▶ _Instructions for the task_
Give all the lines below again, exactly, with no pictures.

▶ _Collected material_
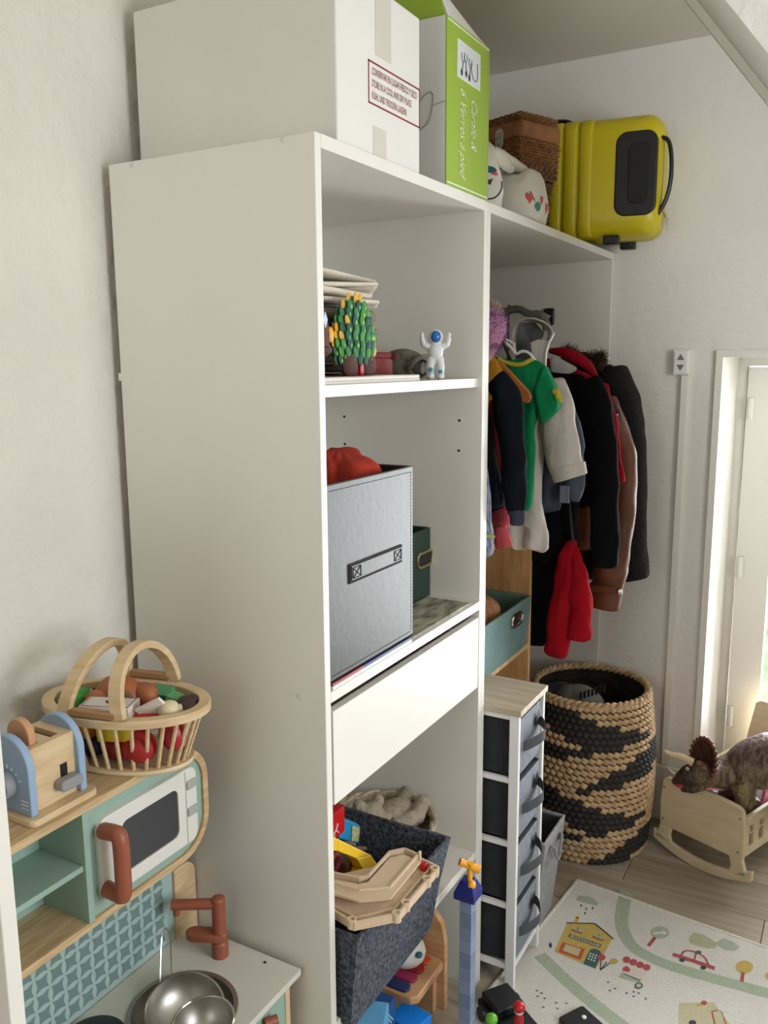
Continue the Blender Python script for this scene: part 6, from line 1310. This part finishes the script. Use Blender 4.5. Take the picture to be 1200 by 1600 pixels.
# ------------------------------------------------------------------ toys on the rug's near edge
tv=thing('black_toy_truck',(0.22,0.62,0.0),'black toy vehicle at the bottom edge in front of drawer tower','toy vehicle')
tc0=U(800,1600,2,0.03); Mt=RZ(-35,(tc0.x+0.01,tc0.y+0.0,RZT+0.001))
MB().box(-0.11,0.11,-0.045,0.045,0.012,0.035).box(-0.10,-0.02,-0.04,0.04,0.035,0.06).xf(Mt).build('chassis',M_BLACK,tv,bevel=0.004)
for x in (-0.075,0.075):
    for y in (-0.05,0.05): MB().tube([V(x,y-0.008,0.018),V(x,y+0.008,0.018)],0.018,16).xf(Mt).build('wheel',M_BLACK,tv)
B(0.01,0.09,-0.012,0.008,0.035,0.039).xf(Mt).build('white_stripe',M_WHITE,tv,smooth=False)
def peg(name,label,px,py,z,c,parts):
    p=U(px,py,2,z); t=thing(name,(p.x,p.y,z-0.05),label,'toy peg')
    MB().lathe([(0.012,-0.05),(0.013,-0.03),(0.008,-0.014)],p,16).build('body',mat(name+'_body',parts,0.4),t)
    MB().ell(p+V(0,0,-0.006),(0.0125,0.0125,0.012)).build('head',mat('peg_head','#d8c8b4',0.5),t)
    MB().ell(p+V(0,0,0.003),(0.0155,0.0155,0.0135)).build('dome',mat(name+'_dome',c,0.35),t); return t
peg('red_toy_peg','toy peg with round red top standing by the drawer tower foot',811,1575,0.10,'#b3141c','#a81a20')
peg('green_toy_peg','toy peg with round green top at the bottom edge',768,1594,0.09,'#62a82c','#3b5fa8')
tp=U(912,1590,2,0.02); Mt2=RZ(-30,(tp.x+0.02,tp.y-0.03,RZT+0.001)); tb2=thing('black_tablet',(tp.x,tp.y,RZT),'black toy panel with white button lying on rug at bottom edge','toy')
MB().prism([V(a,b,0) for a,b in rrect(0.13,0.085,0.008)],(0,0,0.014)).xf(Mt2).build('panel',M_BLACK,tb2,bevel=0.002)
MB().lathe([(0.006,0.014),(0.006,0.017),(0.004,0.018)],n=12).xf(Mt2@Matrix.Translation(V(-0.03,0.015,0))).build('button',M_WHITE,tb2)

▶ _Reply to the task_
Continue the Blender Python script for this scene: part 6, from line 1310. This part finishes the script. Use Blender 4.5. Take the picture to be 1200 by 1600 pixels.
# ------------------------------------------------------------------ toys on the rug's near edge
tv=thing('black_toy_truck',(0.22,0.62,0.0),'black toy vehicle at the bottom edge in front of drawer tower','toy vehicle')
tc0=U(800,1600,2,0.03); Mt=RZ(-35,(tc0.x+0.01,tc0.y+0.0,RZT+0.001))
MB().box(-0.11,0.11,-0.045,0.045,0.012,0.035).box(-0.10,-0.02,-0.04,0.04,0.035,0.06).xf(Mt).build('chassis',M_BLACK,tv,bevel=0.004)
for x in (-0.075,0.075):
    for y in (-0.05,0.05): MB().tube([V(x,y-0.008,0.018),V(x,y+0.008,0.018)],0.018,16).xf(Mt).build('wheel',M_BLACK,tv)
B(0.01,0.09,-0.012,0.008,0.035,0.039).xf(Mt).build('white_stripe',M_WHITE,tv,smooth=False)
def peg(name,label,px,py,z,c,parts):
    p=U(px,py,2,z); t=thing(name,(p.x,p.y,z-0.05),label,'toy peg')
    MB().lathe([(0.012,-0.05),(0.013,-0.03),(0.008,-0.014)],p,16).build('body',mat(name+'_body',parts,0.4),t)
    MB().ell(p+V(0,0,-0.006),(0.0125,0.0125,0.012)).build('head',mat('peg_head','#d8c8b4',0.5),t)
    MB().ell(p+V(0,0,0.003),(0.0155,0.0155,0.0135)).build('dome',mat(name+'_dome',c,0.35),t); return t
peg('red_toy_peg','toy peg with round red top standing by the drawer tower foot',811,1575,0.10,'#b3141c','#a81a20')
peg('green_toy_peg','toy peg with round green top at the bottom edge',768,1594,0.09,'#62a82c','#3b5fa8')
tp=U(912,1590,2,0.02); Mt2=RZ(-30,(tp.x+0.02,tp.y-0.03,RZT+0.001)); tb2=thing('black_tablet',(tp.x,tp.y,RZT),'black toy panel with white button lying on rug at bottom edge','toy')
MB().prism([V(a,b,0) for a,b in rrect(0.13,0.085,0.008)],(0,0,0.014)).xf(Mt2).build('panel',M_BLACK,tb2,bevel=0.002)
MB().lathe([(0.006,0.014),(0.006,0.017),(0.004,0.018)],n=12).xf(Mt2@Matrix.Translation(V(-0.03,0.015,0))).build('button',M_WHITE,tb2)